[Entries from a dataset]
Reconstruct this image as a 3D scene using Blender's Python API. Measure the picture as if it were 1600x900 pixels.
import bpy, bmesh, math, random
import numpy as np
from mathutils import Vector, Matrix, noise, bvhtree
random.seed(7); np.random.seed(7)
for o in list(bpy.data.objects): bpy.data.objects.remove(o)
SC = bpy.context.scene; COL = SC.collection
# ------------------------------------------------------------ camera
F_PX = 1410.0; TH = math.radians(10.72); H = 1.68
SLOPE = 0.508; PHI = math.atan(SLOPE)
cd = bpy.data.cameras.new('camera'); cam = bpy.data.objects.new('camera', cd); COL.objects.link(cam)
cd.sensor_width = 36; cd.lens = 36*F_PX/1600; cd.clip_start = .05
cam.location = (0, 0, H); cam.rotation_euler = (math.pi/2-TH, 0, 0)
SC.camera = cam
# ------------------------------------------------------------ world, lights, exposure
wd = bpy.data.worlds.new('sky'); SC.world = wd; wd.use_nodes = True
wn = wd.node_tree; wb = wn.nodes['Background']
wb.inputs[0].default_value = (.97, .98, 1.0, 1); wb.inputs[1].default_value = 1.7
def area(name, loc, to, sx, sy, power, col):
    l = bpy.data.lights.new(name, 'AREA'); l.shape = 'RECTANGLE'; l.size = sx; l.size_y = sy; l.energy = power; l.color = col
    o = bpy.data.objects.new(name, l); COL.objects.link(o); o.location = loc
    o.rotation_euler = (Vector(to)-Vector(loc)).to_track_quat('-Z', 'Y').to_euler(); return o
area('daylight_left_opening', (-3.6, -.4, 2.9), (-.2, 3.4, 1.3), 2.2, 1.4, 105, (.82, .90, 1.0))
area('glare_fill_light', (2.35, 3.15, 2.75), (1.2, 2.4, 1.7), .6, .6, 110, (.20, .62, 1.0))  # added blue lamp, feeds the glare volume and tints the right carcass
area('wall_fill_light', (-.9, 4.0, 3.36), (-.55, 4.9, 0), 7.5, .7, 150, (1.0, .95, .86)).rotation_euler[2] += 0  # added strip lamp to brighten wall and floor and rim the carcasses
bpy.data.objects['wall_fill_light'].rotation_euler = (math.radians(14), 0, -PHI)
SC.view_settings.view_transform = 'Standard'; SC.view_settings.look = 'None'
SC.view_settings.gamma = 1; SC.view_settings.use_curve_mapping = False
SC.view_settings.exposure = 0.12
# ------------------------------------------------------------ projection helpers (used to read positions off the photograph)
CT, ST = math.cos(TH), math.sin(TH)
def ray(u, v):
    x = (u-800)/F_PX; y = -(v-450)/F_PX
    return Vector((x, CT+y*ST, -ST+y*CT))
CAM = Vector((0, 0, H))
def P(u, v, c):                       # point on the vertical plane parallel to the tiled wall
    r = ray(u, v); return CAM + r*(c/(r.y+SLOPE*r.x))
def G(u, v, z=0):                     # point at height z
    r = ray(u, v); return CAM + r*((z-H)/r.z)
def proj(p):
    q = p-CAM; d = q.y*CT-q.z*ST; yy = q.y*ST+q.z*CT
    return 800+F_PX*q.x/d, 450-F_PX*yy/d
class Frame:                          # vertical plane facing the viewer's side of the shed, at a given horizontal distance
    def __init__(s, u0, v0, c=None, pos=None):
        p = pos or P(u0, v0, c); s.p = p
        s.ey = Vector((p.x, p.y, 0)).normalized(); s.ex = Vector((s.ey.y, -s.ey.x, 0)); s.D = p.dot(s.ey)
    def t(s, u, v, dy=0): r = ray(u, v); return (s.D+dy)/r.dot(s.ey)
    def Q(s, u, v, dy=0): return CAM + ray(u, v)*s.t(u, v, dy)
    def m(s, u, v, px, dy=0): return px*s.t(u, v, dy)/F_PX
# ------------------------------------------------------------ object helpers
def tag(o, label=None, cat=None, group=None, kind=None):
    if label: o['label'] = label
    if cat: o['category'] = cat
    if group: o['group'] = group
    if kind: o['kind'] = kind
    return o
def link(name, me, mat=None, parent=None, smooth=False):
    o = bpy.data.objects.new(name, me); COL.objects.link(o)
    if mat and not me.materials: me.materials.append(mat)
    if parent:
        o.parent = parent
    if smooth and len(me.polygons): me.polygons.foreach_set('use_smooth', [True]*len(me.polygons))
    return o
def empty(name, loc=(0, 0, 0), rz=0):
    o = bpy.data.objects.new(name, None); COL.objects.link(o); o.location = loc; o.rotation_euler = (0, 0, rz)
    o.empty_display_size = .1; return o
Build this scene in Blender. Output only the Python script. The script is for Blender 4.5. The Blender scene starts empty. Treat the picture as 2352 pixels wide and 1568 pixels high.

◆ **Task details**: Please return the data above exactly as given.

◆ **The result**:
Reconstruct this image as a 3D scene using Blender's Python API. Measure the picture as if it were 1600x900 pixels.
import bpy, bmesh, math, random
import numpy as np
from mathutils import Vector, Matrix, noise, bvhtree
random.seed(7); np.random.seed(7)
for o in list(bpy.data.objects): bpy.data.objects.remove(o)
SC = bpy.context.scene; COL = SC.collection
# ------------------------------------------------------------ camera
F_PX = 1410.0; TH = math.radians(10.72); H = 1.68
SLOPE = 0.508; PHI = math.atan(SLOPE)
cd = bpy.data.cameras.new('camera'); cam = bpy.data.objects.new('camera', cd); COL.objects.link(cam)
cd.sensor_width = 36; cd.lens = 36*F_PX/1600; cd.clip_start = .05
cam.location = (0, 0, H); cam.rotation_euler = (math.pi/2-TH, 0, 0)
SC.camera = cam
# ------------------------------------------------------------ world, lights, exposure
wd = bpy.data.worlds.new('sky'); SC.world = wd; wd.use_nodes = True
wn = wd.node_tree; wb = wn.nodes['Background']
wb.inputs[0].default_value = (.97, .98, 1.0, 1); wb.inputs[1].default_value = 1.7
def area(name, loc, to, sx, sy, power, col):
    l = bpy.data.lights.new(name, 'AREA'); l.shape = 'RECTANGLE'; l.size = sx; l.size_y = sy; l.energy = power; l.color = col
    o = bpy.data.objects.new(name, l); COL.objects.link(o); o.location = loc
    o.rotation_euler = (Vector(to)-Vector(loc)).to_track_quat('-Z', 'Y').to_euler(); return o
area('daylight_left_opening', (-3.6, -.4, 2.9), (-.2, 3.4, 1.3), 2.2, 1.4, 105, (.82, .90, 1.0))
area('glare_fill_light', (2.35, 3.15, 2.75), (1.2, 2.4, 1.7), .6, .6, 110, (.20, .62, 1.0))  # added blue lamp, feeds the glare volume and tints the right carcass
area('wall_fill_light', (-.9, 4.0, 3.36), (-.55, 4.9, 0), 7.5, .7, 150, (1.0, .95, .86)).rotation_euler[2] += 0  # added strip lamp to brighten wall and floor and rim the carcasses
bpy.data.objects['wall_fill_light'].rotation_euler = (math.radians(14), 0, -PHI)
SC.view_settings.view_transform = 'Standard'; SC.view_settings.look = 'None'
SC.view_settings.gamma = 1; SC.view_settings.use_curve_mapping = False
SC.view_settings.exposure = 0.12
# ------------------------------------------------------------ projection helpers (used to read positions off the photograph)
CT, ST = math.cos(TH), math.sin(TH)
def ray(u, v):
    x = (u-800)/F_PX; y = -(v-450)/F_PX
    return Vector((x, CT+y*ST, -ST+y*CT))
CAM = Vector((0, 0, H))
def P(u, v, c):                       # point on the vertical plane parallel to the tiled wall
    r = ray(u, v); return CAM + r*(c/(r.y+SLOPE*r.x))
def G(u, v, z=0):                     # point at height z
    r = ray(u, v); return CAM + r*((z-H)/r.z)
def proj(p):
    q = p-CAM; d = q.y*CT-q.z*ST; yy = q.y*ST+q.z*CT
    return 800+F_PX*q.x/d, 450-F_PX*yy/d
class Frame:                          # vertical plane facing the viewer's side of the shed, at a given horizontal distance
    def __init__(s, u0, v0, c=None, pos=None):
        p = pos or P(u0, v0, c); s.p = p
        s.ey = Vector((p.x, p.y, 0)).normalized(); s.ex = Vector((s.ey.y, -s.ey.x, 0)); s.D = p.dot(s.ey)
    def t(s, u, v, dy=0): r = ray(u, v); return (s.D+dy)/r.dot(s.ey)
    def Q(s, u, v, dy=0): return CAM + ray(u, v)*s.t(u, v, dy)
    def m(s, u, v, px, dy=0): return px*s.t(u, v, dy)/F_PX
# ------------------------------------------------------------ object helpers
def tag(o, label=None, cat=None, group=None, kind=None):
    if label: o['label'] = label
    if cat: o['category'] = cat
    if group: o['group'] = group
    if kind: o['kind'] = kind
    return o
def link(name, me, mat=None, parent=None, smooth=False):
    o = bpy.data.objects.new(name, me); COL.objects.link(o)
    if mat and not me.materials: me.materials.append(mat)
    if parent:
        o.parent = parent
    if smooth and len(me.polygons): me.polygons.foreach_set('use_smooth', [True]*len(me.polygons))
    return o
def empty(name, loc=(0, 0, 0), rz=0):
    o = bpy.data.objects.new(name, None); COL.objects.link(o); o.location = loc; o.rotation_euler = (0, 0, rz)
    o.empty_display_size = .1; return o
Build this scene in Blender. Output only the Python script. The script is for Blender 4.5. The Blender scene starts empty. Treat the picture as 2352 pixels wide and 1568 pixels high.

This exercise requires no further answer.